As for Simmons, he’ll be there to provide plenty of pep talks — and a little comic relief, which he’s well aware of.
“I was the first clown out there to do this,” he says. “Fitness was very serious, but I changed all that. I’m a court jester, even though my message is really serious. I’ve always made it more palatable by making it fun. Fun, to me, is what it’s all about.”
Simmons’ breathless, people-friendly demeanor has a lot to do with his childhood, where he worked as a street vendor in his native New Orleans.
“I was born with parents who did not have a good deal of money, and so I had to sell pralines on the street corner since I was 8 years old to bring money back into the house,” Simmons explains. “There, I got to meet people from all over the world, and I was talking to them and becoming an adult at an early age. I could always make people laugh — whether they were laughing with me or at me, that doesn’t matter. And that made me feel good.

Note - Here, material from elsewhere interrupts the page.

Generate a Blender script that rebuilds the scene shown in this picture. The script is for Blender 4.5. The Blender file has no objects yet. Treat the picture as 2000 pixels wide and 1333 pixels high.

I carried that through my schooling, through my careers, and then I said, ‘You know, it’s good to make people laugh, but it’s also good to make people feel good, and that’s what I’m going to do.’ “
Simmons opened his first gym 34 years ago, after shedding 137 pounds as an overweight child, and his vigor certainly hasn’t diminished with age.
If anything, Simmons seems more galvanized than ever, a thunderbolt of effusiveness who sounds as if he’s ready to physically pry any stragglers off the couch.
“People plan their vacation, they plan their money with retirement, but they don’t plan how they’re going to take their body in to all these next generations,” Simmons says. “They’re saying that we’re going to live longer. Why not have health on our side?”